#### Available data:
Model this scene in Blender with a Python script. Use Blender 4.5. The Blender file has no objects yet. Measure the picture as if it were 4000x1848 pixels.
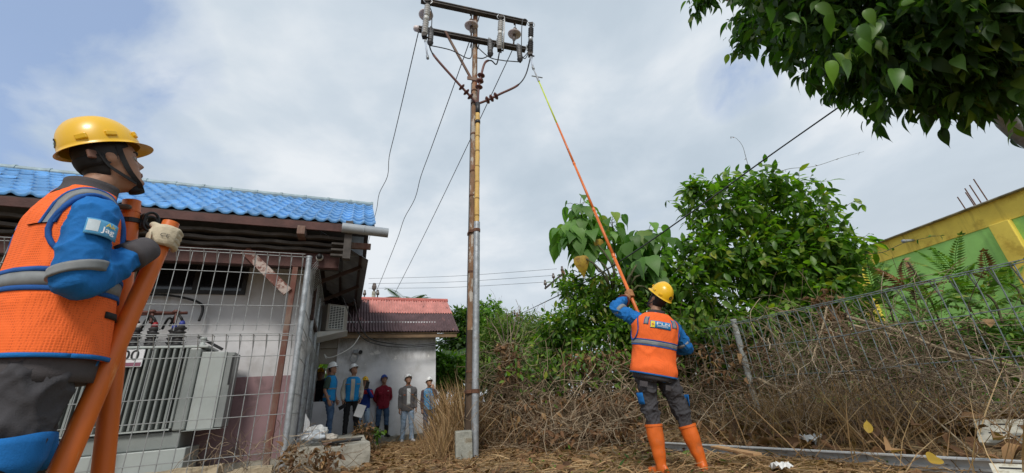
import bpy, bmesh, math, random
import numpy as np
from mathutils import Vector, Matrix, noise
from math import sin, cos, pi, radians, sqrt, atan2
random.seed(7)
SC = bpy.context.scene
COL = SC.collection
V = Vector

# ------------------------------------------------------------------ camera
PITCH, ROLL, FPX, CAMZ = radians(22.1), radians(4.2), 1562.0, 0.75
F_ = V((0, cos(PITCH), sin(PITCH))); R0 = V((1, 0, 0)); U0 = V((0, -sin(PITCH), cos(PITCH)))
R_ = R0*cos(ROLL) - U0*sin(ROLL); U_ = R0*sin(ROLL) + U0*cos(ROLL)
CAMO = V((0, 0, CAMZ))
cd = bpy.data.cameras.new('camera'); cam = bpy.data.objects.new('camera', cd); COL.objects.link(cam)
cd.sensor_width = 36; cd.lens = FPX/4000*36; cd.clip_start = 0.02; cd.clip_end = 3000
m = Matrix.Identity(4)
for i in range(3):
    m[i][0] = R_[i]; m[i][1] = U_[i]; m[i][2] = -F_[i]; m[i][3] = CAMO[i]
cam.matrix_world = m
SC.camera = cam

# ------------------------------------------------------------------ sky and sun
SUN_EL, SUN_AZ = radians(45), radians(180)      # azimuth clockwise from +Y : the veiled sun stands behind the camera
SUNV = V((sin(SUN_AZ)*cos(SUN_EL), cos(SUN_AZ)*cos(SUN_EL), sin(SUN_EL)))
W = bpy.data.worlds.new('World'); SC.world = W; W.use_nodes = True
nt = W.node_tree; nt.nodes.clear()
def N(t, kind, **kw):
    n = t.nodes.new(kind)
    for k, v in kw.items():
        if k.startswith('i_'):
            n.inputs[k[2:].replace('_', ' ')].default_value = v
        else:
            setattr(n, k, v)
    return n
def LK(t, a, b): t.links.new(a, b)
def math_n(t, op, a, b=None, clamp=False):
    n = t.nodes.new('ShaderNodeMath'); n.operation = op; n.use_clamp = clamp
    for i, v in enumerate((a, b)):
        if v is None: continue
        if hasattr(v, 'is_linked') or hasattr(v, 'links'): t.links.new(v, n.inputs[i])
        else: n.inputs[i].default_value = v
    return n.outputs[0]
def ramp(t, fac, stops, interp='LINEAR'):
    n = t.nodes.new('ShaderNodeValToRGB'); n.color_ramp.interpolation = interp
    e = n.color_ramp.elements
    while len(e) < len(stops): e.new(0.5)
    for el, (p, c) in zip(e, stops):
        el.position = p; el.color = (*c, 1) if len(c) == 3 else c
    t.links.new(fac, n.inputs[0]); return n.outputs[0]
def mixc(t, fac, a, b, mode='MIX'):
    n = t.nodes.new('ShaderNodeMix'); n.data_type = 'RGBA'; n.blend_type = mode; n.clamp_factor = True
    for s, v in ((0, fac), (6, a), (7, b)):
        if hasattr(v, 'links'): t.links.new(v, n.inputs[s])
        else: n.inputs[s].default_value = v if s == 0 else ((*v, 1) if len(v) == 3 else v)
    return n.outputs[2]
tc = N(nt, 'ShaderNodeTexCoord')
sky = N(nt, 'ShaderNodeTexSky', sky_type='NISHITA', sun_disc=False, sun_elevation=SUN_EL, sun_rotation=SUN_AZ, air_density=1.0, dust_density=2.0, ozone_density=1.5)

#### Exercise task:
In your copy, leave out the pictures and reproduce the material above exactly.

#### Exercise solution:
Model this scene in Blender with a Python script. Use Blender 4.5. The Blender file has no objects yet. Measure the picture as if it were 4000x1848 pixels.
import bpy, bmesh, math, random
import numpy as np
from mathutils import Vector, Matrix, noise
from math import sin, cos, pi, radians, sqrt, atan2
random.seed(7)
SC = bpy.context.scene
COL = SC.collection
V = Vector

# ------------------------------------------------------------------ camera
PITCH, ROLL, FPX, CAMZ = radians(22.1), radians(4.2), 1562.0, 0.75
F_ = V((0, cos(PITCH), sin(PITCH))); R0 = V((1, 0, 0)); U0 = V((0, -sin(PITCH), cos(PITCH)))
R_ = R0*cos(ROLL) - U0*sin(ROLL); U_ = R0*sin(ROLL) + U0*cos(ROLL)
CAMO = V((0, 0, CAMZ))
cd = bpy.data.cameras.new('camera'); cam = bpy.data.objects.new('camera', cd); COL.objects.link(cam)
cd.sensor_width = 36; cd.lens = FPX/4000*36; cd.clip_start = 0.02; cd.clip_end = 3000
m = Matrix.Identity(4)
for i in range(3):
    m[i][0] = R_[i]; m[i][1] = U_[i]; m[i][2] = -F_[i]; m[i][3] = CAMO[i]
cam.matrix_world = m
SC.camera = cam

# ------------------------------------------------------------------ sky and sun
SUN_EL, SUN_AZ = radians(45), radians(180)      # azimuth clockwise from +Y : the veiled sun stands behind the camera
SUNV = V((sin(SUN_AZ)*cos(SUN_EL), cos(SUN_AZ)*cos(SUN_EL), sin(SUN_EL)))
W = bpy.data.worlds.new('World'); SC.world = W; W.use_nodes = True
nt = W.node_tree; nt.nodes.clear()
def N(t, kind, **kw):
    n = t.nodes.new(kind)
    for k, v in kw.items():
        if k.startswith('i_'):
            n.inputs[k[2:].replace('_', ' ')].default_value = v
        else:
            setattr(n, k, v)
    return n
def LK(t, a, b): t.links.new(a, b)
def math_n(t, op, a, b=None, clamp=False):
    n = t.nodes.new('ShaderNodeMath'); n.operation = op; n.use_clamp = clamp
    for i, v in enumerate((a, b)):
        if v is None: continue
        if hasattr(v, 'is_linked') or hasattr(v, 'links'): t.links.new(v, n.inputs[i])
        else: n.inputs[i].default_value = v
    return n.outputs[0]
def ramp(t, fac, stops, interp='LINEAR'):
    n = t.nodes.new('ShaderNodeValToRGB'); n.color_ramp.interpolation = interp
    e = n.color_ramp.elements
    while len(e) < len(stops): e.new(0.5)
    for el, (p, c) in zip(e, stops):
        el.position = p; el.color = (*c, 1) if len(c) == 3 else c
    t.links.new(fac, n.inputs[0]); return n.outputs[0]
def mixc(t, fac, a, b, mode='MIX'):
    n = t.nodes.new('ShaderNodeMix'); n.data_type = 'RGBA'; n.blend_type = mode; n.clamp_factor = True
    for s, v in ((0, fac), (6, a), (7, b)):
        if hasattr(v, 'links'): t.links.new(v, n.inputs[s])
        else: n.inputs[s].default_value = v if s == 0 else ((*v, 1) if len(v) == 3 else v)
    return n.outputs[2]
tc = N(nt, 'ShaderNodeTexCoord')
sky = N(nt, 'ShaderNodeTexSky', sky_type='NISHITA', sun_disc=False, sun_elevation=SUN_EL, sun_rotation=SUN_AZ, air_density=1.0, dust_density=2.0, ozone_density=1.5)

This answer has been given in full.